A growing number of Canberra renters say they are turning up to property inspections only to find that the images advertised on major listing platforms bear little resemblance to the actual unit — because the photos belong to a different property entirely. The problem, known broadly as duplicate image replacement, involves landlords or agents lifting photos from older or adjacent listings and using them in new advertisements, sometimes without disclosure.
The issue has sharpened in 2026 as the ACT rental vacancy rate remains historically tight. With fewer available properties, renters say they feel pressure to submit applications based on listing photos alone, before they can physically inspect. That dynamic makes misleading images far more consequential than in a softer market.
What Residents Are Experiencing on the Ground
The complaints cluster around newer, high-density developments in the Gungahlin town centre and along the light rail corridor running through Mitchell and Dickson. Tenants say agents managing multiple units in the same block will rotate a single set of professional photos across several different listings, even when the internal finishes, aspect, or floor level differ substantially. A listing for a third-floor south-facing unit may carry images shot in a top-floor north-facing apartment in the same building.
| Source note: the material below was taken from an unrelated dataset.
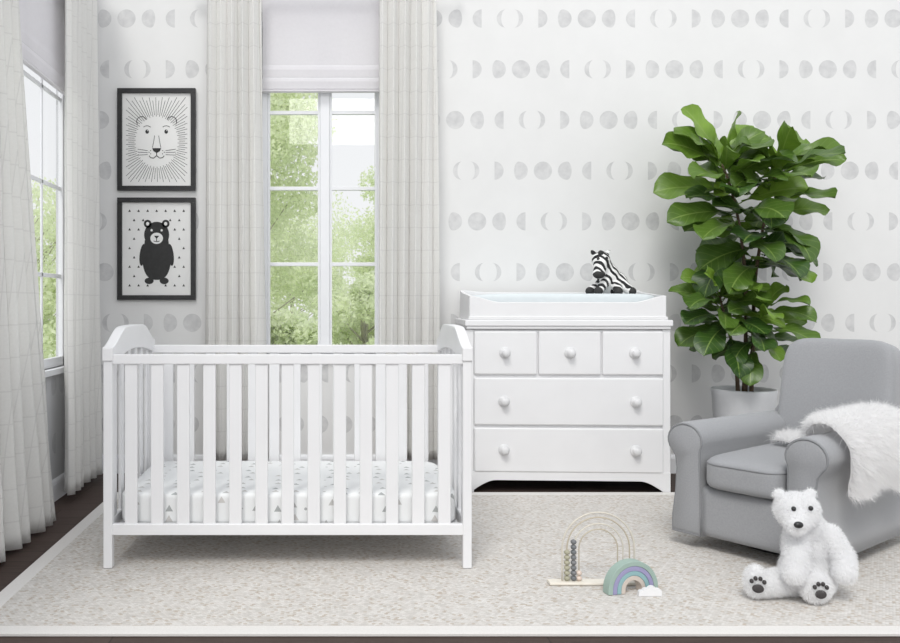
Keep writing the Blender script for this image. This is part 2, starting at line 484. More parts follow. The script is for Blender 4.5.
# left window
mb = MB()
x0, x1 = LW - .035, LW - .010
mb.box(x0, x1, LY0, LY0 + .04, LZ0, LZ1); mb.box(x0, x1, LY1 - .04, LY1, LZ0, LZ1)
mb.box(x0, x1, LY0, LY1, LZ0, LZ0 + .05); mb.box(x0, x1, LY0, LY1, LZ1 - .04, LZ1)
mb.box(x0, x1, 3.66, 3.70, LZ0, LZ1)
for z in (1.14, 1.6, 2.07): mb.box(x0 + .008, x1 - .008, LY0, LY1, z - .011, z + .011)
mb.box(x0 + .008, x1 - .008, 3.97, 3.99, LZ0, LZ1)
mb.box(LW - .03, LW + .03, LY0 - .05, LY1 + .05, LZ0 - .03, LZ0)
mb.box(LW + .0005, LW + .012, LY1, LY1 + .05, LZ0 - .03, LZ1 + .04); mb.box(LW + .0005, LW + .012, LY0 - .05, LY0, LZ0 - .03, LZ1 + .04)
w2 = struct(mb.build('window_2', TRIM, bevel=.003))
struct(MB().box(LW - .024, LW - .021, LY0 + .02, LY1 - .02, LZ0 + .02, LZ1 - .02).build('window_glass', GLASS, w2))

# ---------------------------------------------------------------- roman shades
def shade_profile(zb, zt, k=1.0):
    p = [(0, zt), (.006, zb + .16)]
    for i in range(2):
        z = zb + .150 - i * .070
        p += [(k * (.010 + i * .006), z), (k * (.014 + i * .006), z - .018), (k * (.012 + i * .004), z - .060), (k * .010, z - .064)]
    p += [(k * .024, zb + .012), (k * .024, zb + .003), (k * .016, zb)]
    return p
def shade(name, u0, u1, zb, zt, fn, label, k=1.0):
    pr = shade_profile(zb, zt, k); vs = []; fs = []
    back = [(-.004, z) for d, z in pr[::-1]]
    pr = pr + back; n = len(pr)
    for u in (u0, u1):
        for d, z in pr: vs.append(fn(u, d, z))
    for i in range(n):
        j = (i + 1) % n; fs.append((i, j, n + j, n + i))
    fs += [tuple(range(n)), tuple(range(2 * n - 1, n - 1, -1))]
    o = MB().add(vs, fs).build(name, SHADE)
    return tag(o, label, 'window shade')
shade('roman_shade', WX0 + .004, WX1 - .004, 2.235, 2.86, lambda u, d, z: (u, BW - .01 - d, z), 'pale lilac-grey fabric roman shade raised over the front window')
shade('roman_shade', LY0 + .004, LY1 - .004, 2.09, 2.72, lambda u, d, z: (LW + .006 + d, u, z), 'pale lilac-grey fabric roman shade raised in the side window', .7)

# ---------------------------------------------------------------- curtains
def curtain(top0, top1, bot0, bot1, nrm, folds, at, ab, z0, z1, seed, label, pw=1.0):
    rnd = random.Random(seed); ns, nt_ = folds * 18, 46
    ph = [rnd.uniform(-.35, .35) for _ in range(folds + 2)]; am = [rnd.uniform(.65, 1.15) for _ in range(folds + 2)]
    vs = []; uvs = []; nrm = Vector(nrm)
    al = (Vector(bot1) - Vector(bot0)).normalized(); along = Vector((al.x, al.y, 0))
    for j in range(nt_ + 1):
        t = j / nt_; z = z1 + (z0 - z1) * t; length = 0; prev = None; tt = t ** pw
        for i in range(ns + 1):
            s = i / ns; k = s * folds; ki = int(min(k, folds - 1)); fr = k - ki
            P = Vector(top0).lerp(Vector(top1), s) * (1 - tt) + Vector(bot0).lerp(Vector(bot1), s) * tt
            A = at * (1 - t) + ab * t
            a0 = am[ki] * (1 - fr) + am[ki + 1] * fr; p0 = ph[ki] * (1 - fr) + ph[ki + 1] * fr
            q = 2 * PI * (k + p0 * t)
            wv = math.sin(q) + .22 * math.sin(2 * q + 1) * t
            nz = noise.noise(Vector((s * 6 + seed, z * 1.3, seed * 3.1))) * .35 * t
            p = Vector((P.x, P.y, 0)) + nrm * A * (a0 * wv + nz) + along * A * .35 * math.sin(2 * q) * .5
            p.z = z
            vs.append(p)
            if prev is not None: length += (p - prev).length
            prev = p.copy(); uvs.append((length, z))
    fs = []
    for j in range(nt_):
        for i in range(ns):
            a = j * (ns + 1) + i; fs.append((a, a + 1, a + ns + 2, a + ns + 1))
    me = bpy.data.meshes.new('curtain'); me.from_pydata([tuple(v) for v in vs], [], fs)
    uvl = me.uv_layers.new(name='UVMap')
    for l in me.loops: uvl.data[l.index].uv = uvs[l.vertex_index]
    me.materials.append(CURT); me.polygons.foreach_set('use_smooth', [True] * len(me.polygons))
    o = bpy.data.objects.new('curtain', me); COL.objects.link(o)
    sd = o.modifiers.new('s', 'SOLIDIFY'); sd.thickness = .003
    return tag(o, label, 'curtain', 'linen curtain panels')
cb = BW - .115
curtain((-.70, cb), (-.395, cb), (-.715, cb), (-.36, cb), (0, -1, 0), 5, .024, .033, .10, 2.84, 3, 'off-white checked linen curtain panel beside the framed pictures')
curtain((.285, cb), (.61, cb), (.275, cb), (.63, cb), (0, -1, 0), 5, .024, .033, .10, 2.84, 5, 'off-white checked linen curtain panel hanging between window and dresser')
curtain((-1.315, 2.9), (-1.315, 3.34), (-1.27, 2.95), (-1.265, 3.64), (1, 0, 0), 6, .024, .052, .02, 2.84, 8, 'off-white linen curtain panel flaring toward the floor at side window', 1.5)
curtain((-1.33, 4.05), (-1.33, 4.58), (-1.31, 4.03), (-1.31, 4.60), (1, 0, 0), 6, .022, .034, .04, 2.84, 11, 'off-white linen curtain panel on side wall near the corner')
def rod(p, q, label):
    c = (Vector(p) + Vector(q)) / 2
    r = empty('curtain_rod', c, label, 'curtain rod')
    a = Vector(p) - c; b = Vector(q) - c
    MB().tube([a, b], .012, 12).build('pole', METAL, r, smooth=True)
    for e in (a, b): MB().ell(e, (.025, .025, .025)).build('finial', METAL, r, smooth=True)
rod((-.8, cb, 2.87), (.72, cb, 2.87), 'brushed metal curtain rod above the front window')
rod((-1.325, 2.85, 2.87), (-1.325, 4.60, 2.87), 'brushed metal curtain rod above the side window')

# ---------------------------------------------------------------- rug
RZ = .012
rug = empty('area_rug', (.8, 3.3, 0), 'cream and tan woven area rug with pale border under crib', 'rug')
rx0, rx1, ry0, ry1 = -1.13 - .8, 3.0 - .8, 2.415 - 3.3, 4.22 - 3.3
bw = .060
MB().box(rx0 + bw, rx1 - bw, ry0 + bw, ry1 - bw, .0005, RZ - .001).build('woven_field', rug_mat(), rug)
mb = MB(); mb.box(rx0, rx1, ry0, ry0 + bw, .0005, RZ - .0005); mb.box(rx0, rx1, ry1 - bw, ry1, .0005, RZ - .0005)
mb.box(rx0, rx0 + bw, ry0 + bw, ry1 - bw, .0005, RZ - .0005); mb.box(rx1 - bw, rx1, ry0 + bw, ry1 - bw, .0005, RZ - .0005)
mb.build('border', RUGB, rug, bevel=.003)

# ---------------------------------------------------------------- framed pictures
S = 1 / 170.0
class Flat:
    def __init__(self): self.mb = MB()
    def poly(self, pts, lay=0, mi=0):
        y = -.0012 - lay * .0006
        self.mb.add([(p[0] * S, y, p[1] * S) for p in pts], [tuple(range(len(pts)))], mi=mi)
    def ell(self, cx, cz, rx, rz, lay=0, mi=0, n=32, rot=0):
        c, s = math.cos(rot), math.sin(rot)
        self.poly([(cx + c * rx * math.cos(a) - s * rz * math.sin(a), cz + s * rx * math.cos(a) + c * rz * math.sin(a)) for a in [2 * PI * i / n for i in range(n)]], lay, mi)
    def line(self, p, q, w, lay=0, mi=0, w2=None):
        d = Vector((q[0] - p[0], q[1] - p[1])).normalized(); n = Vector((-d.y, d.x)); w2 = w if w2 is None else w2
        self.poly([(p[0] + n.x * w / 2, p[1] + n.y * w / 2), (p[0] - n.x * w / 2, p[1] - n.y * w / 2), (q[0] - n.x * w2 / 2, q[1] - n.y * w2 / 2), (q[0] + n.x * w2 / 2, q[1] + n.y * w2 / 2)], lay, mi)
    def path(self, pts, w, lay=0, mi=0):
        for a, b in zip(pts[:-1], pts[1:]): self.line(a, b, w, lay, mi)
def framed(zc, label, drawer, dlabel):
    r = empty('framed_picture', (-1.0175, BW - .012, zc), label, 'picture', group='framed nursery prints on the wall')
    hw, hh, t = .2295, .30, .028
    mb = MB()
    mb.box(-hw, hw, -.014, .011, hh - t, hh); mb.box(-hw, hw, -.014, .011, -hh, -hh + t)
    mb.box(-hw, -hw + t, -.014, .011, -hh + t, hh - t); mb.box(hw - t, hw, -.014, .011, -hh + t, hh - t)
    mb.build('frame', BLACKFR, r, bevel=.002)
    MB().box(-hw + t - .002, hw - t + .002, 0, .009, -hh + t - .002, hh - t + .002).build('print', PAPER, r)
    F = Flat(); drawer(F); o = F.mb.build('drawing', [INK, PAPER], r); o['label'] = dlabel
    return r
def lion(F):
    ex, ez = 21, 25; cz = -2
    for i in range(84):
        a = 2 * PI * i / 84 + .02
        ca, sa = math.cos(a), math.sin(a)
        k = 1.0 if i % 2 else 1.06
        p = (ex * k * ca, cz + ez * k * sa)
        m = min((31.5 / abs(ca)) if abs(ca) > 1e-3 else 99, ((43.5 + (2 if sa > 0 else -2)) / abs(sa)) if abs(sa) > 1e-3 else 99)
        e = m * (.97 if i % 2 else .90)
        if e > math.hypot(ex * k * ca, ez * k * sa) + 2: F.line(p, (e * ca, cz + e * sa), .42)
    for s in (-1, 1):
        F.path([(s * (15 + 5 * math.cos(a)), 18 + 5 * math.sin(a)) for a in [-.6 + 3.4 * k / 8 for k in range(9)]], .7)
        F.ell(s * 9.5, 8, 1.8, 2.1); F.ell(s * 9.5 + .6, 9, .5, .5, 1, 1)
        F.path([(s * (6 + 1.8 * k), 12.5 + 1.4 * math.sin(PI * k / 4)) for k in range(5)], .6)
        F.path([(s * 2.0, 4), (s * 3.0, -2), (s * 4.2, -8)], .5)
        F.path([(0, -16), (s * 3, -18.5), (s * 6, -18), (s * 7.5, -16)], .8)
        for k in range(3): F.line((s * 9, -11 - 2.0 * k), (s * 19, -9.5 - 3.0 * k), .5)
        for k in range(3): F.ell(s * (6 + 1.6 * (k % 2)), -11 - 1.6 * k, .5, .5)
    F.poly([(-4.5, -8.5), (4.5, -8.5), (3.2, -11.5), (0, -13.5), (-3.2, -11.5)])
    F.line((0, -13), (0, -16.5), .8)
def bear_print(F):
    for r in range(9):
        for c in range(7):
            x = -27 + c * 9 + (4.5 if r % 2 else 0); z = 38 - r * 9.3
            if x > 29: continue
            if ((x) / 19) ** 2 + ((z + 2) / 38) ** 2 < 1: continue
            F.poly([(x - 1.3, z - 1.1), (x + 1.3, z - 1.1), (x, z + 1.4)])
    pts = []
    for i in range(48):
        a = 2 * PI * i / 48; ca, sa = math.cos(a), math.sin(a)
        w = 14.5 if sa < 0 else 12.5
        pts.append((w * math.copysign(abs(ca) ** .75, ca), -4 + 27 * math.copysign(abs(sa) ** .8, sa)))
    F.poly(pts)
    F.ell(0, 14, 12.5, 13, .2)
    for s in (-1, 1):
        F.ell(s * 9.0, 25, 3.8, 4.0, .2); F.ell(s * 9.0, 25, 1.6, 1.8, 1, 1)
        F.ell(s * 7.5, -32, 4.5, 3.2, .2)
        F.ell(s * 14, -6, 3.0, 11, .2, rot=s * .12)
        F.ell(s * 5, 18.5, 1.1, 1.2, 1, 1)
    F.ell(0, 10.5, 6.3, 5.6, 1, 1); F.poly([(-2.6, 13), (2.6, 13), (0, 9.8)], 2); F.line((0, 10), (0, 7.6), .8, 2)
    F.path([(-3, 7.8), (0, 7), (3, 7.8)], .7, 2)
framed(1.959, 'black framed line drawing of a lion face above another print', lion, 'black line drawing of a lion face with radiating mane')
framed(1.318, 'black framed print of a black bear with small triangles', bear_print, 'black bear silhouette among small triangles')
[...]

The ACT Civil and Administrative Tribunal, known as ACAT, received an increased volume of tenancy-related applications in the 2024–25 financial year, according to its published annual report. The ACT Tenants' Union, based in the city centre on Girrahween Street, has flagged misleading advertising as an area warranting clearer regulatory guidance, particularly as digital listing platforms operate primarily under federal consumer law frameworks rather than territory-specific tenancy codes.
Under the ACT's Residential Tenancies Act 1997, landlords are required to provide accurate information about a property, but the threshold for what constitutes a material misrepresentation in a listing image has not been tested extensively before the tribunal. Consumer law under the Australian Consumer Law, which the Australian Competition and Consumer Commission administers nationally, prohibits misleading conduct in trade or commerce — but individual renters rarely have the resources or appetite to pursue a complaint that far.
What Renters Can Do Right Now
The ACT Tenants' Union recommends that prospective tenants conduct a reverse image search on any listing photos before applying, using tools such as Google Images or TinEye. If the same photo appears on a listing from a different suburb or a different year, that is worth raising directly with the agent in writing before any money changes hands.
Requesting the specific unit number and floor level in writing is also advised, since agents in ACT law are obligated to respond accurately to direct questions about the premises. The Tenants' Union can be reached through its Girrahween Street office for free advice on what constitutes a breach and whether a complaint to Access Canberra is warranted.
Access Canberra, the territory government's regulatory arm, handles complaints about agents operating under ACT licensing rules. Agents who repeatedly use false or misleading images risk referral to the ACT Civil and Administrative Tribunal, where penalties can include fines and licence conditions.
The practical advice from advocates boils down to this: never transfer money before physically inspecting, screenshot the listing in full on the day you first view it, and keep a timestamped record of every image associated with the advertisement. In a market this tight, that paper trail may be the only protection a renter has.